Actress Virginia Leith built a career in the 1950s that culminated with her most famous role, as a body-less head in "The Brain That Wouldn't Die" (1962). Born in Cleveland, Ohio, she made her film debut in "Fear and Desire" (1953). The low-budget film was the first directed by Stanley Kubrick with the actress playing a peasant captured by four soldiers.
She signed a contract with 20th Century Fox and had a run of success in the mid-1950s acting in studio fare. She acted with Ginger Rogers in "Black Widow" (1955), Victor Mature in "Violent Saturday" (1955), and William Holden in "Toward the Unknown" (1956). The actress starred with Guy Madison in the space race drama "On the Threshold of Space" (1956).
She was paired with Robert Wagner and Jeffrey Hunter, with whom she had also appeared in "White Feather" (1954), in the noir classic "A Kiss Before Dying" (1956). Leith also appeared on television on a regular basis, on shows such as "Jane Wyman Presents The Fireside Theater" (NBC, 1955-58) and "The Millionaire" (CBS, 1955-60). She married actor Don Harron in 1960 and left acting.
A role that she had filmed before that, playing a woman killed in a car crash whose mad scientist fiancé keeps her head alive, was released in 1962. The film, "The Brain That Wouldn't Die," would find a cult horror following. After divorcing Harron in 1968, she eventually returned to acting for a brief period in the late-1970s.

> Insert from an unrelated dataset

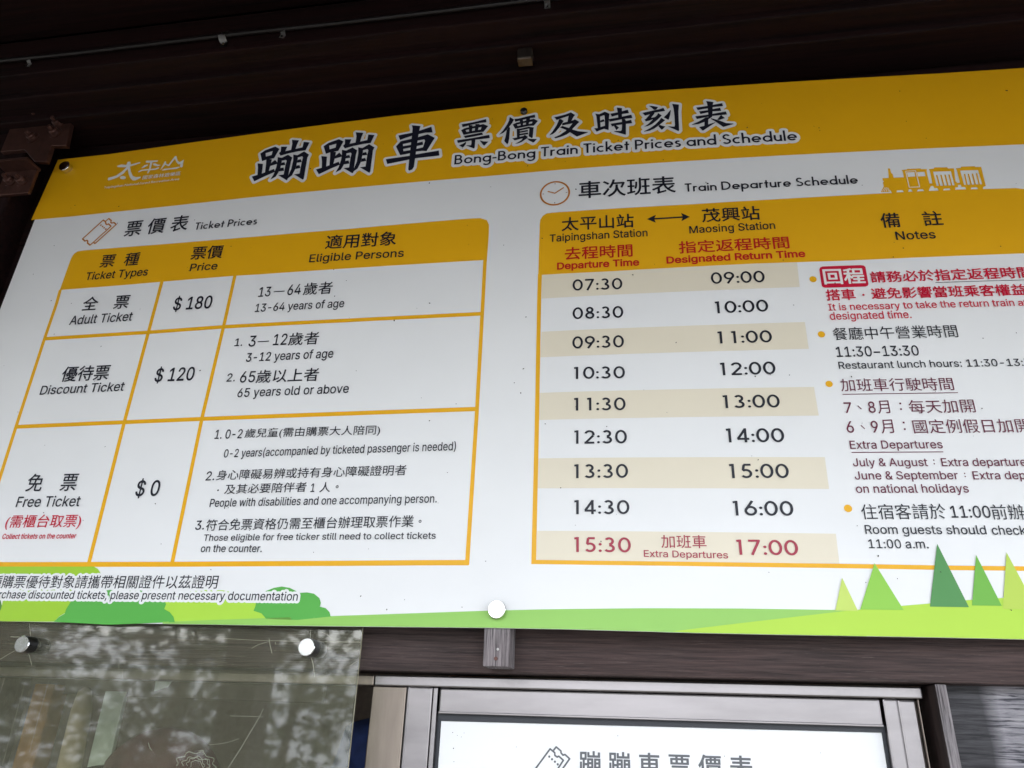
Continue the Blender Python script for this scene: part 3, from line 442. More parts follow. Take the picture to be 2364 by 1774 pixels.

She made guest appearances on a number of the eras popular crime shows, including "Starsky and Hutch" (ABC, 1975-79), "Baretta" (ABC, 1975-78), and "Police Woman" (NBC, 1974-78). She was part of the ensemble for the disaster mini-series "Condominium" (HBO, 1980) starring Barbara Eden. She retired from acting again in the early-80s.
Leith died after a brief illness at her home in Palm Springs, California on November 4, 2019 at the age of 94.